== INFORMATION GIVEN
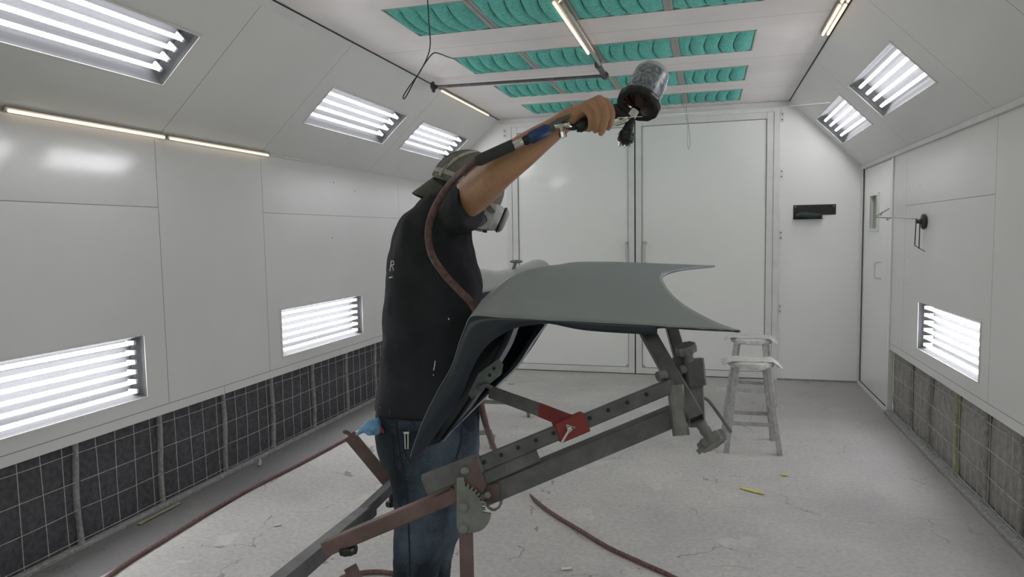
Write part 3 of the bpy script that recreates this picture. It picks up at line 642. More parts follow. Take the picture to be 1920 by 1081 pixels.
# ------------------------------------------------------------------ stools
def stool():
    t = thing('wooden_stool', '', 'stool'); H = .615; R = .155
    bm = NB(); lathe(bm, [(.01,H-.028),(R*.93,H-.03),(R,H-.02),(R,H-.008),(R*.95,H),(.01,H)], (0,0,0), (0,0,1), 40); obj('seat', bm, m_wood, t)
    def lp(sx_, sy_, z): k = lerp(.185, .105, z/H); return Vector((sx_*k, sy_*k, z))
    for sx_ in (-1, 1):
        for sy_ in (-1, 1):
            bm = NB(); bar(bm, lp(sx_, sy_, 0), lp(sx_, sy_, H-.028), .038, .038, up=(0,1,0), bev=.006); obj('leg', bm, m_wood, t, smooth=False)
    for z, dirs in ((.16, 'y'), (.23, 'x'), (.40, 'y'), (.33, 'x')):
        pass
    for ax, zz in (('x', (.20,)), ('y', (.245,))):
        for z in zz:
            for s in (-1, 1):
                bm = NB()
                if ax == 'x': bar(bm, lp(-1, s, z), lp(1, s, z), .016, .026, up=(0,0,1))
                else: bar(bm, lp(s, -1, z), lp(s, 1, z), .016, .026, up=(0,0,1))
                obj('rung', bm, m_wood, t, smooth=False)
    bm = NB(); rings = []; n = 64; rnd = random.Random(3)
    for r, z, am in ((.002, H+.004, 0), (.08, H+.005, .002), (.145, H+.006, .003), (.165, H-.004, .006), (.160, H-.03, .012), (.150, H-.042, .012), (.140, H-.044, .01), (.120, H-.034, .006)):
        rings.append([((r+am*noise.noise(Vector((math.cos(q)*6, math.sin(q)*6, z*60))))*math.cos(q), (r+am*noise.noise(Vector((math.cos(q)*6, math.sin(q)*6, z*60+9))))*math.sin(q), z+am*.9*noise.noise(Vector((math.cos(q)*5, math.sin(q)*5, z*30+5)))) for q in [2*PI*i/n for i in range(n)]])
    loft(bm, rings); obj('masking_cover', bm, m_cover, t)
    # loose sheet of film over the top with curled corners
    bm = NB(); V = []; nn = 14
    for j in range(nn+1):
        V.append([bm.verts.new(((i/nn-.5)*(.40+.03*math.sin(j)), (j/nn-.5)*.22, H+.010+.004*noise.noise(Vector((i*.6, j*.6, 0)))-max(0, abs(i/nn-.5)-.37)*(.34 if i > nn/2 else .20))) for i in range(nn+1)])
    for a, b in zip(V[:-1], V[1:]):
        for i in range(nn): bm.faces.new((a[i], a[i+1], b[i+1], b[i]))
    o = obj('film_sheet', bm, m_cover, t); sd = o.modifiers.new('solid', 'SOLIDIFY'); sd.thickness = .002
    return t
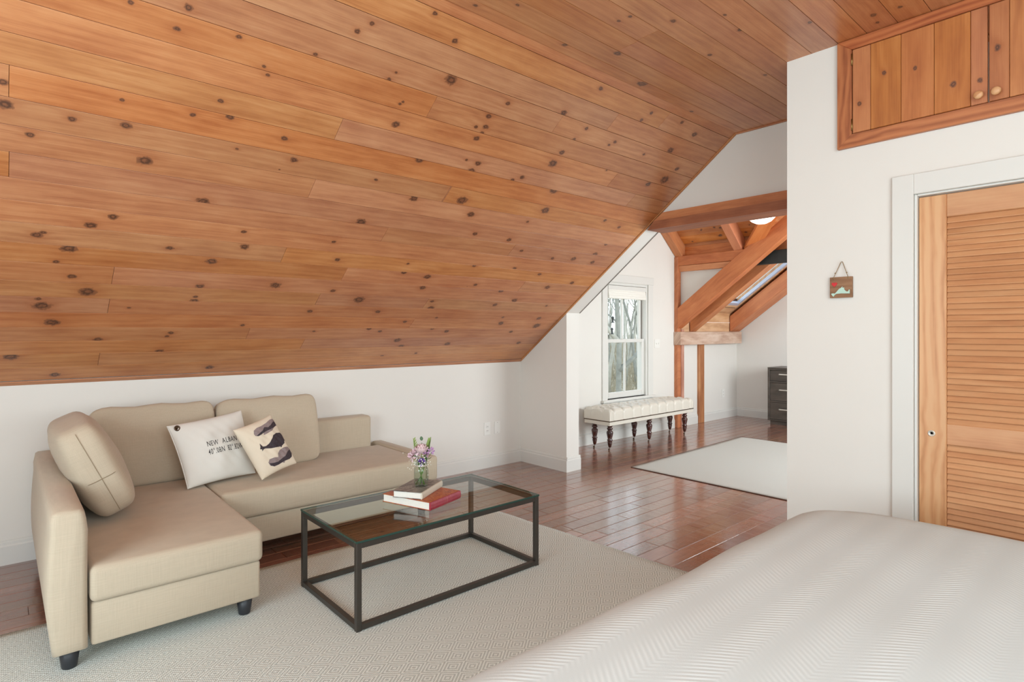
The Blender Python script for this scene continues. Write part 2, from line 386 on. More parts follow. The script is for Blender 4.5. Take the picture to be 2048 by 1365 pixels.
SL_O = Vector((0, YK, 1.076)); SL_E = Vector((0, -.8, .6)); SL_N = Vector((0, -.6, -.8))
SLEN = (YK-2.16)*1.25
def on_slope(u, v):
    p = hit(u, v, SL_O, SL_N); s = (p-SL_O).dot(SL_E); return p.x, s, (p-O).dot(Vector((FW[0], FW[1], 0)))
def on_flat(u, v):
    p = hit(u, v, (0, 0, 2.9), (0, 0, 1)); return p.x, p.y, (p-O).dot(Vector((FW[0], FW[1], 0)))
kn_s, kn_f, jo_s, jo_f = [], [], [], []
for u, v, r in KN:
    x, s, d = on_slope(u, v)
    if s < SLEN: kn_s.append((x, s, .88*r*d/F_PX))
    else:
        x, y, d = on_flat(u, v); kn_f.append((x, y, .88*r*d/F_PX))
for u, v in JO:
    x, s, d = on_slope(u, v)
    if s < SLEN: jo_s.append((x, s))
    else:
        x, y, d = on_flat(u, v); jo_f.append((x, y))

def plank_bm(L, w, t, ch=.0005):
    bm = B()
    a = [(-L/2, -w/2), (L/2, -w/2), (L/2, w/2), (-L/2, w/2)]
    r0 = [bm.verts.new((x, y, -t)) for x, y in a]; r1 = [bm.verts.new((x, y, -ch)) for x, y in a]
    c = ch
    r2 = [bm.verts.new((x-math.copysign(min(c, .0008) if False else c, x), y-math.copysign(c, y), 0)) for x, y in a]
    bm.faces.new(r0[::-1]); bm.faces.new(r2)
    for p, q in ((r0, r1), (r1, r2)):
        for i in range(4): bm.faces.new((p[i], p[(i+1) % 4], q[(i+1) % 4], q[i]))
    return bm
def plank(parent, mat, L, w, t, mtx, knots=(), ch=.0005, name='plank', nk=6):
    o = finish(name, plank_bm(L, w, t, ch), mat, parent)
    o.matrix_local = mtx
    ks = sorted(knots, key=lambda q: -q[2])[:nk]
    for i in range(nk):
        o['k%d' % i] = [float(q) for q in ks[i]] if i < len(ks) else [50.0, 50.0, .01]
    return o
def frame_mtx(org, ex, ey, ez):
    return Matrix(((ex[0], ey[0], ez[0], org[0]), (ex[1], ey[1], ez[1], org[1]), (ex[2], ey[2], ez[2], org[2]), (0, 0, 0, 1)))

# ceiling backing (roof deck) and boards
bm = B()
prism(bm, [(YK+.2, slope(YK+.2)+.03), (2.15, 2.945), (WY0-.2, 2.945), (WY0-.2, 3.10), (2.1, 3.10), (YK+.2, slope(YK+.2)+.2)], 0, WX0-.1, XG)
ceiling = finish('ceiling', bm, M_gap, kind='structure')
seams = [.037, .174, .310, .439, .571, .705, .837, .965, 1.105, 1.24, 1.374, 1.51, 1.64, 1.778, 1.916, 2.046, 2.188, 2.321, 2.455, 2.59, 2.723, 2.857, 2.99, SLEN]
X0, X1 = WX0, XG-.012
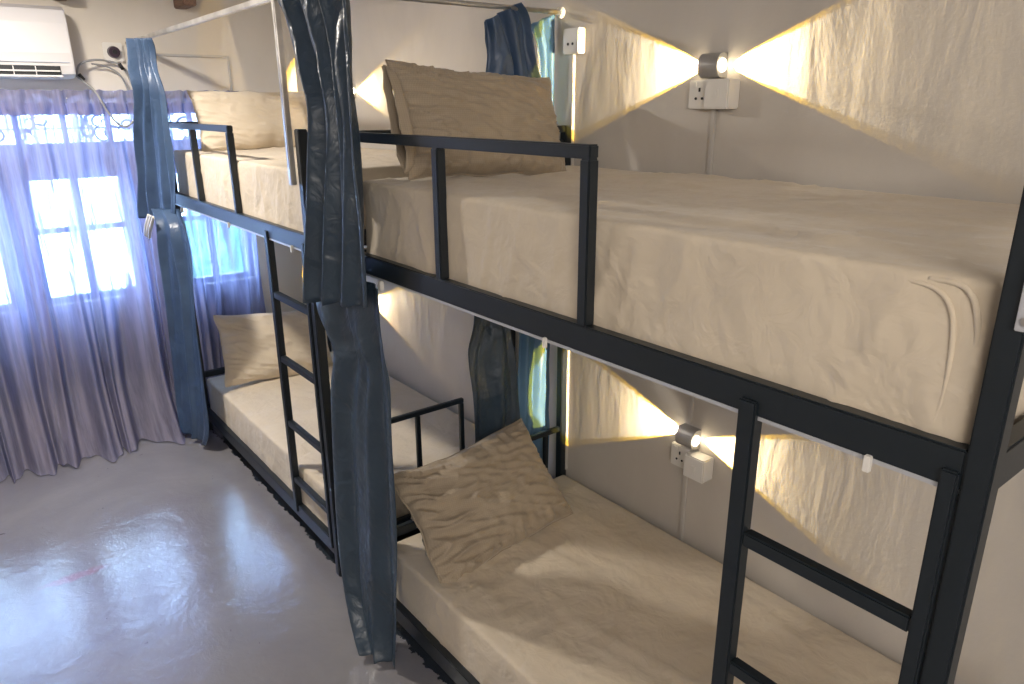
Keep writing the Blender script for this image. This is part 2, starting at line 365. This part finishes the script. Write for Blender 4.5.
# ------------------------------------------------------------------ mattresses
def mattress(label, y0, y1, z0, z1, seed, wr=.005, loose=.0):
    x0, x1 = -.918, -.040; r = .013
    T = Vector(((x0+x1)/2, (y0+y1)/2, z0))
    nx, ny, nz = 60, 150, 18
    hx, hy, hz = (x1-x0)/2, (y1-y0)/2, (z1-z0)/2
    bm = bmesh.new(); vd = {}
    def V(a, b, c):
        k = (a, b, c)
        if k not in vd:
            # finer near the rims
            def g1(i_, n_, h_):      # two extra lines close to each rim keep the edge crisp
                if i_ <= 2: return -h_+r*(0, .45, 1)[i_]
                if i_ >= n_-2: return h_-r*(0, .45, 1)[n_-i_]
                return -h_+r+(2*h_-2*r)*(i_-2)/(n_-4)
            p = Vector((g1(a, nx, hx), g1(b, ny, hy), g1(c, nz, hz)))
            q = Vector((max(-hx+r, min(hx-r, p.x)), max(-hy+r, min(hy-r, p.y)), max(-hz+r, min(hz-r, p.z))))
            d = p-q
            if d.length > 1e-6: 
                p = q+d.normalized()*r
            n_ = d.normalized() if d.length > 1e-6 else Vector((0, 0, 0))
            s_ = Vector((p.x+seed*7, p.y, p.z))
            # broad drape folds on the sides, flat creases on top
            rid = lambda v, k=6: (1-abs(noise.noise(v)))**k
            sk = p.z*1.0
            fold = noise.noise(Vector((s_.x*3, s_.y*4+sk*2, p.z*1.2+seed)))*.9+.65*rid(Vector((s_.x*5, s_.y*9+p.z*3, p.z*1.2+seed)), 13)+.35*noise.noise(Vector((s_.x*9, s_.y*11, p.z*7+seed)))+.22*rid(Vector((s_.x*9, s_.y*15-p.z*6, p.z*4+seed)), 8)
            if n_.z > .4:
                edge_ = min(1, (hx-abs(p.x))/.06)*min(1, (hy-abs(p.y))/.06)
                p += Vector((0, 0, edge_*wr*(noise.noise(Vector((s_.x*5, s_.y*1.6, seed)))*1.2+.75*rid(Vector((s_.x*11+noise.noise(s_*3), s_.y*1.7+s_.x, seed)), 9)+.4*rid(Vector((s_.x*5+s_.y*4, s_.y*2-s_.x*3, seed+4)), 14))))
            p += Vector((n_.x, n_.y, 0))*fold*(.007+loose)*(.15+.85*min(1, max(0, hz-p.z)/.07))
            if c == 0: p.z += .004*noise.noise(s_*9)
            vd[k] = bm.verts.new(p+Vector((0, 0, hz)))
        return vd[k]
    for a in range(nx):
        for b in range(ny):
            bm.faces.new((V(a, b, 0), V(a, b+1, 0), V(a+1, b+1, 0), V(a+1, b, 0))); bm.faces.new((V(a, b, nz), V(a+1, b, nz), V(a+1, b+1, nz), V(a, b+1, nz)))
    for c in range(nz):
        for a in range(nx):
            bm.faces.new((V(a, 0, c), V(a+1, 0, c), V(a+1, 0, c+1), V(a, 0, c+1))); bm.faces.new((V(a, ny, c), V(a, ny, c+1), V(a+1, ny, c+1), V(a+1, ny, c)))
        for b in range(ny):
            bm.faces.new((V(0, b, c), V(0, b, c+1), V(0, b+1, c+1), V(0, b+1, c))); bm.faces.new((V(nx, b, c), V(nx, b+1, c), V(nx, b+1, c+1), V(nx, b, c+1)))
    o = obj('mattress', bm, M_sheet, smooth=True); o.location = T; tag(o, label, 'mattress', None)
    return o
m_nu = mattress('sheeted mattress on the upper bed of the near bunk', .322, 2.10, 1.395, 1.655, 1.3, .010, .005)
m_nl = mattress('sheeted mattress on the lower bed of the near bunk', .322, 2.10, .115, .340, 2.7, .008)
mattress('sheeted mattress on the upper bed of the far bunk', .322+DY, 2.10+DY, 1.395, 1.655, 4.1, .006, .003)
mattress('sheeted mattress on the lower bed of the far bunk', .322+DY, 2.10+DY, .115, .340, 5.9, .004)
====
WHAT YOU SHOULD DO: Tally every line of the data that holds the word "More" and write the count alone.

EXERCISE OUTPUT: 2